En el Hotel de la Louisiane había vivido Cyril Connolly con sus lemures allá por los años treinta, tomando las notas que luego le servirían para otro de los libros capitales de mi vida: La tumba sin sosiego, el mejor dietario del siglo XX junto con Radiaciones, de Jünger. En el Louisiane vivió una joven llamada Simone de Beauvoir, antes de caer bajo el influjo de quien la llamó Castor. En el Louisiane tiene habitación otro gran diarista y fan de Tintín, Gabriel Matzneff y allí tal vez rememore las tardes de Cavafis en Alejandría. Y por el Louisiane, frente a los puestos de frutas y ostras, he pasado yo decenas de veces, buscando con la mirada a Albert Cossery, cuya obra en España publicó Mario Muchnik, mi primer editor de narrativa. De ahí que conociera dos de sus novelas -Mendigos y orgullosos y Una conspiración de saltimbanquis- que nos hablan en francés de desheredados egipcios al margen de la historia. Pero nunca encontré a Albert Cossery, ni entrando ni saliendo del hotel; tampoco sentado con algún amigo o periodista en ese espacio que no llega ni por asomo a hall. Él, que fue un gran defensor de la pereza, debía emular a Oblómov, tumbado en su cama, o mirar por la ventana a ese paseante detenido que, en aquel momento, miraba hacia la recepción del Louisiane, buscándole a él sin que él lo supiera, y continuaba luego su camino rue de Seine arriba, camino de Palais Royal, o rue de Seine abajo, hacia los Jardines de Luxemburgo, que era otro de los territorios de caza de Albert Cossery -llamado también el Voltaire del Nilo.

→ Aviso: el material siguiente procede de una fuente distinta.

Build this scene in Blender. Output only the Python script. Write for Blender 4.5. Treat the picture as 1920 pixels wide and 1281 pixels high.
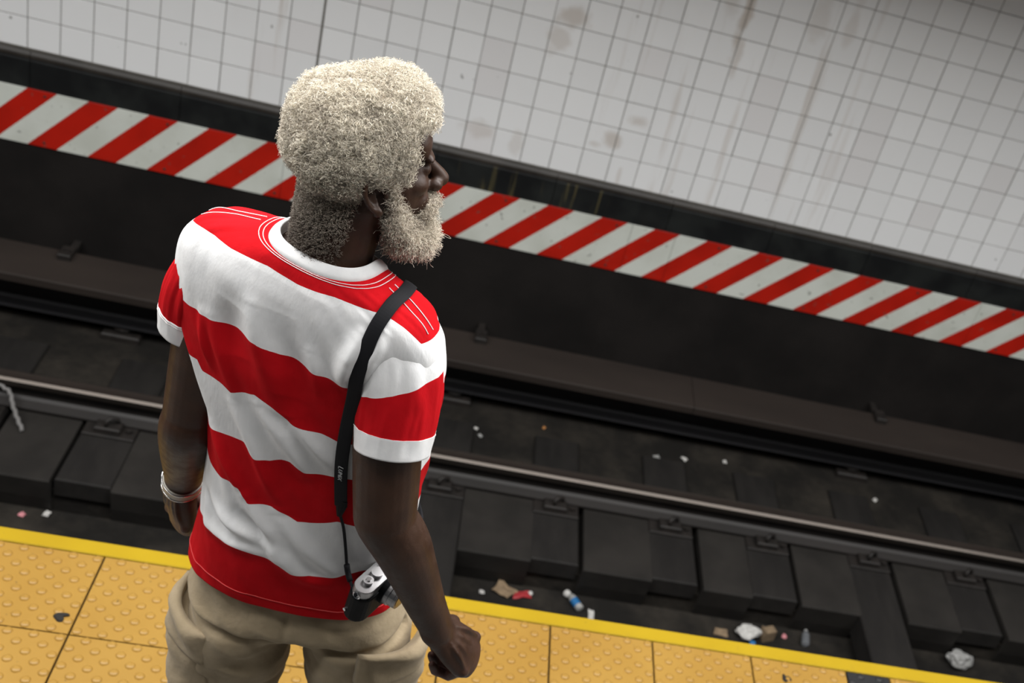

Precisamente al final de la rue de Seine, en un jardincillo esquinado, justo antes de llegar al río, hay una estatua de Voltaire que mira con su eterna sonrisa burlona al paseante. Lawrence Durrell tenía en el recibidor de su casa en Sommi_res, cerca de Nimes, un sonriente busto de Voltaire -burlón y arrugado en frente y mejillas- sobre el que colocaba sus sombreros y anudaba sus bufandas. Cossery tenía también algo volteriano en su impresionante rostro de otro tiempo. Ese rostro con el que jamás llegué a cruzarme -y bien que lo siento- por la rue de Seine, tras haber fracasado una y otra vez ante la vidriera del Hotel de La Louisiane.